** Directions **
Return all the data, word for word.

** Collected material **
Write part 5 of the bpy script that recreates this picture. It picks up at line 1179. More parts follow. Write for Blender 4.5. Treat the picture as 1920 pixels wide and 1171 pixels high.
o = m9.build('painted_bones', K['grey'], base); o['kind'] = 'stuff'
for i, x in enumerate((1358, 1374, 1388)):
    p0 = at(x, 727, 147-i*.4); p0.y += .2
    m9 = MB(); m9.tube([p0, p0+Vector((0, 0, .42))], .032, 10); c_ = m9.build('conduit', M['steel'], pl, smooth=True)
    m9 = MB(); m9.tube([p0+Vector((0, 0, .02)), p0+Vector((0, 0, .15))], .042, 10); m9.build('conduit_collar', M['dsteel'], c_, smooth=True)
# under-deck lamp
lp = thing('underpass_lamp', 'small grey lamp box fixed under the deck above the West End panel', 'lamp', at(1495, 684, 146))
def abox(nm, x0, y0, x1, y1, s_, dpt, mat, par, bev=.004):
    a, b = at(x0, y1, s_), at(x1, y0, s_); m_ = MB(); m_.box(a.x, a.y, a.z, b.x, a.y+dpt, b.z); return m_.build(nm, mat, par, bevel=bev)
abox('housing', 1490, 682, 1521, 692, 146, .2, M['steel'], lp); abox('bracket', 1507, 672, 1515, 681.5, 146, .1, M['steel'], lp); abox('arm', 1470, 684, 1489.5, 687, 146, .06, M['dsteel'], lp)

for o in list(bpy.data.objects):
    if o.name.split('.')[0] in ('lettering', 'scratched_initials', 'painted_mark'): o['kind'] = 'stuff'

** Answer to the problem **
Write part 5 of the bpy script that recreates this picture. It picks up at line 1179. More parts follow. Write for Blender 4.5. Treat the picture as 1920 pixels wide and 1171 pixels high.
o = m9.build('painted_bones', K['grey'], base); o['kind'] = 'stuff'
for i, x in enumerate((1358, 1374, 1388)):
    p0 = at(x, 727, 147-i*.4); p0.y += .2
    m9 = MB(); m9.tube([p0, p0+Vector((0, 0, .42))], .032, 10); c_ = m9.build('conduit', M['steel'], pl, smooth=True)
    m9 = MB(); m9.tube([p0+Vector((0, 0, .02)), p0+Vector((0, 0, .15))], .042, 10); m9.build('conduit_collar', M['dsteel'], c_, smooth=True)
# under-deck lamp
lp = thing('underpass_lamp', 'small grey lamp box fixed under the deck above the West End panel', 'lamp', at(1495, 684, 146))
def abox(nm, x0, y0, x1, y1, s_, dpt, mat, par, bev=.004):
    a, b = at(x0, y1, s_), at(x1, y0, s_); m_ = MB(); m_.box(a.x, a.y, a.z, b.x, a.y+dpt, b.z); return m_.build(nm, mat, par, bevel=bev)
abox('housing', 1490, 682, 1521, 692, 146, .2, M['steel'], lp); abox('bracket', 1507, 672, 1515, 681.5, 146, .1, M['steel'], lp); abox('arm', 1470, 684, 1489.5, 687, 146, .06, M['dsteel'], lp)

for o in list(bpy.data.objects):
    if o.name.split('.')[0] in ('lettering', 'scratched_initials', 'painted_mark'): o['kind'] = 'stuff'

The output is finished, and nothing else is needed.